Chile es un oxímoron geográfico. Del desierto a los témpanos, este país interminable repta por el meridiano para reconciliar el fuego con el hielo, deslizándose entre los Andes y el Pacífico con el aplomo del que a la vez se sabe cordillera y océano. Remoto en el espacio y próximo en el tiempo, desde España se percibe como el último sur y la historia más cercana, habiendo vivido su 11 de septiembre en las postrimerías de nuestra propia dictadura, y habiendo seguido su restauración democrática con la emoción expectante de quienes experimentamos igualmente una transición pacífica hacia la libertad política. Tras las frágiles repúblicas populistas y laicas de Azaña o Allende, los sólidos regímenes militares y católicos de Franco o Pinochet establecieron la fraternidad de los que conocen tanto el desorden trágico de la esperanza como el orden totalitario de la resignación, y la construcción de las presentes democracias de mercado rejuveneció con savia económica la argamasa endeble de los lazos culturales.

También en ese terreno simbólico combina Chile ingredientes extremos, mezclando la sustancia local y las formas importadas con la naturalidad que atestigua la arquitectura más reciente, donde la materialidad táctil del cobre o la madera y la respiración pausada del extenso horizonte se decantan en el recipiente cosmopolita de los cánones metropolitanos para componer un paisaje al tiempo periférico y central. Como la España tradicionalista y experimental de los años ochenta, el Chile de esta hora extrae su atractivo de la condición de umbral entre dos mundos, en su tránsito desde el aislamiento involuntario hacia la globalización convencional. Cuando en 1973 el ejército bombardeó el Palacio de la Moneda —fabricando el icono arquitectónico del golpe con la imagen humeante de la sede presidencial— destruía un edificio chileno y extranjero, construido con mano de obra autóctona y trazas europeas, cantería local y herrajes vizcaínos hechos traer de Cádiz por un italiano al servicio de la corona española.

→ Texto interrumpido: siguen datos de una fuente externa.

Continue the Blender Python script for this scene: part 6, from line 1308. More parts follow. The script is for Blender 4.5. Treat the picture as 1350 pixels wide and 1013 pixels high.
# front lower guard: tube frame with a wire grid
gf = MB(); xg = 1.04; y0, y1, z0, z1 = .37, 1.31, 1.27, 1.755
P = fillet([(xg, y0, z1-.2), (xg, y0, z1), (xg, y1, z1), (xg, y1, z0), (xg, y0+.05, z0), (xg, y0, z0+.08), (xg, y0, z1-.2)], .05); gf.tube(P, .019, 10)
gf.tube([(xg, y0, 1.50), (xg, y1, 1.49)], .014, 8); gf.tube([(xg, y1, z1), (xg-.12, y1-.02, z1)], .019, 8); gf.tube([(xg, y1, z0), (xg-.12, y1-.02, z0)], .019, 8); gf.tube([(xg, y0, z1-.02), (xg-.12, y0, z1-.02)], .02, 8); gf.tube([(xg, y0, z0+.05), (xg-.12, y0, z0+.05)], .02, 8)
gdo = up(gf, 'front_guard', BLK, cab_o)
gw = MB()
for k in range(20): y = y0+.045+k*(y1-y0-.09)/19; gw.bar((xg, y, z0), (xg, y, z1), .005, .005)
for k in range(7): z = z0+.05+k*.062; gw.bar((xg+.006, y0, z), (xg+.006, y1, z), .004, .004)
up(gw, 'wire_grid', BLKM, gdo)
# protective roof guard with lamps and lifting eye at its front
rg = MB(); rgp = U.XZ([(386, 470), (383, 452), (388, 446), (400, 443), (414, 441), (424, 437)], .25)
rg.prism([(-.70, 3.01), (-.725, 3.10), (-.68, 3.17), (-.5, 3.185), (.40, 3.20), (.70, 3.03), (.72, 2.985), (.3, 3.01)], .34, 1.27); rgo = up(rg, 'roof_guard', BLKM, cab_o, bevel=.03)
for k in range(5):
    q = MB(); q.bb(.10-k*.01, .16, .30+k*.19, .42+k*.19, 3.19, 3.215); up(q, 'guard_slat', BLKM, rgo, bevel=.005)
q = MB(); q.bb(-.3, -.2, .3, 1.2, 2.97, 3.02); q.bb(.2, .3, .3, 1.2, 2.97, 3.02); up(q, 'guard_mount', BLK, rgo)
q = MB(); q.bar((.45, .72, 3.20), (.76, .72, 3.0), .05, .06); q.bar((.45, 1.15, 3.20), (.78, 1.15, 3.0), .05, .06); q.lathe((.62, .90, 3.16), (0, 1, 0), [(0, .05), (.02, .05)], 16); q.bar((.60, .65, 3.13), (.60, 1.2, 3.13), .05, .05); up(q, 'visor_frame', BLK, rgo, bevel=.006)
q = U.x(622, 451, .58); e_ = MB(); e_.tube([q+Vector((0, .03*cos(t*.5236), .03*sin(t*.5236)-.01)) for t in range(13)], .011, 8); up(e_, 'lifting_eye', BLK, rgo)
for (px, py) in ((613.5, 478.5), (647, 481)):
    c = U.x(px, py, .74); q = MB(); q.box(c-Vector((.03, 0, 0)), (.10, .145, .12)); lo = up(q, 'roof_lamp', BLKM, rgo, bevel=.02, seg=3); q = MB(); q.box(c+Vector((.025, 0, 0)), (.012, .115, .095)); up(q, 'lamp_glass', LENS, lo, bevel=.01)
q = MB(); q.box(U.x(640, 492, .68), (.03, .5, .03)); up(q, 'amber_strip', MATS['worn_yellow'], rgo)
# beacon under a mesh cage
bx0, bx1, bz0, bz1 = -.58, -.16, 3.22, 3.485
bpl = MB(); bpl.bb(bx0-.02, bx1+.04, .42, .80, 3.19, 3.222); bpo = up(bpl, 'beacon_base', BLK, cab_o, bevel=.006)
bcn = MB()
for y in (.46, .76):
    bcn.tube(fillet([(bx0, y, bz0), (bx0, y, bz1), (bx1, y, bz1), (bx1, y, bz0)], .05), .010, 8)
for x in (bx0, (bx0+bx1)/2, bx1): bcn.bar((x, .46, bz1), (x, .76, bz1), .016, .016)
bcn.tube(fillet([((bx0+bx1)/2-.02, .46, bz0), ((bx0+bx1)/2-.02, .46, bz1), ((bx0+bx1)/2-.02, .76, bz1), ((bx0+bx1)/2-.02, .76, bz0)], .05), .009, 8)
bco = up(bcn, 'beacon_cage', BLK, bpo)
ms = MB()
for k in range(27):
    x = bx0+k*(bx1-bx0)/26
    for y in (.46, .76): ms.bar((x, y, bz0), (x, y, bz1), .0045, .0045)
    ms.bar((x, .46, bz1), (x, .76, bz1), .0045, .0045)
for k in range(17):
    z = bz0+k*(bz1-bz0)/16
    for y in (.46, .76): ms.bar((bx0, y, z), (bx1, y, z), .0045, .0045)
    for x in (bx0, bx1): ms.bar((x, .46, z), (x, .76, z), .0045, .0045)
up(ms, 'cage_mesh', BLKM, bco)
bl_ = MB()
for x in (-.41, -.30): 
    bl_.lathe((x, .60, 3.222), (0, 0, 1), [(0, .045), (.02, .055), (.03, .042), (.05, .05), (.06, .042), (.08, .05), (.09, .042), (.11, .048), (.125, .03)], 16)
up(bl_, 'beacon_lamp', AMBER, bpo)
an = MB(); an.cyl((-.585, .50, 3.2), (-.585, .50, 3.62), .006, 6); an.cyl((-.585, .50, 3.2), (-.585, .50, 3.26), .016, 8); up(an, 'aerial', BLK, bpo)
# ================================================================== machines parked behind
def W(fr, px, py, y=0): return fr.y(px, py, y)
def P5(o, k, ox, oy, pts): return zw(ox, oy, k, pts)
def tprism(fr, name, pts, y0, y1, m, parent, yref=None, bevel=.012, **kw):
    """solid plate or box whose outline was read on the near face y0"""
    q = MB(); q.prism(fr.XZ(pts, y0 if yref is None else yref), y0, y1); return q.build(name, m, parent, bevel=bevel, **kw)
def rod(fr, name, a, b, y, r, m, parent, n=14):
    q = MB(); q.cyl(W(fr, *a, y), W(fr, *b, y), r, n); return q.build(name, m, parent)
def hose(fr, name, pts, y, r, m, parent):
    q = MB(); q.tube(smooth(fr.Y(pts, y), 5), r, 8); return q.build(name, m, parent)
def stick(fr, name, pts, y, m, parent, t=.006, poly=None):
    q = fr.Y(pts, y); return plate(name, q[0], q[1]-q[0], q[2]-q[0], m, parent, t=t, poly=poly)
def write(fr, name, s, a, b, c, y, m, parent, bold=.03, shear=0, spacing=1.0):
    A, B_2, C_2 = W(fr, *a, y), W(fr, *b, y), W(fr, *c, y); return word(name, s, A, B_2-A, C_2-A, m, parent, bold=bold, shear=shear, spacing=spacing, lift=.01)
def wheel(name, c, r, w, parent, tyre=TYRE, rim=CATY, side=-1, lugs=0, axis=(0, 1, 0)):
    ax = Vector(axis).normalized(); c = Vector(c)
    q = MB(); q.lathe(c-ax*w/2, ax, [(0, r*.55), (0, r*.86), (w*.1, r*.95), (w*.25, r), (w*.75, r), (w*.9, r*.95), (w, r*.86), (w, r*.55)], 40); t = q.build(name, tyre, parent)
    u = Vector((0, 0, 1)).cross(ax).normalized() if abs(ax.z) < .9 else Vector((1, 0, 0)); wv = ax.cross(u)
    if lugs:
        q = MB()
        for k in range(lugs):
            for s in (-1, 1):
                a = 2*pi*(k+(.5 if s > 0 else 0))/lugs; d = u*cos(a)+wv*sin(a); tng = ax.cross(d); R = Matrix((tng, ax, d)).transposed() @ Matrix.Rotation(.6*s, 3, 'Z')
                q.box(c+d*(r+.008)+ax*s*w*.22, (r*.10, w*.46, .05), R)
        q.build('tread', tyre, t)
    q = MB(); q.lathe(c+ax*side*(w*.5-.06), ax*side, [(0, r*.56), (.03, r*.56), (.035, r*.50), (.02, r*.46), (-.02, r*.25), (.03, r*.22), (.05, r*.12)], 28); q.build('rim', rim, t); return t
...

Jorge Edwards ha relatado en El sueño de la historia la aventura austral de aquel arquitecto, Joaquín Toesca, entreverando el retrato de la sociedad colonial con la del Chile contemporáneo, y su mirada tierna e irónica perfila mejor el debate actual que los abismos y cumbres pasionales de Pablo Neruda (con quien compartió destinos diplomáticos, pero no la manie de bâtir que produjo las casas del poeta, tan arduamente fenomenológicas como las Merzbaus de Ciudad Abierta). La herencia intelectual y sentimental del país de Lagos y Lavín reúne el vanguardismo surreal de Vicente Huidobro y el academicismo emotivo de Gabriela Mistral, la cosa creada y la cosa cantada, y acaso sólo en el matrimonio metafórico de Altazor y Lucila Godoy pueda engendrarse hoy el espíritu paradójico de una nación oximorónica en el territorio, pero también en la historia y la cultura, que desde el último Occidente exporta alimentos terrestres y odas elementales a una Europa de sibilas polvorientas y amnésicas.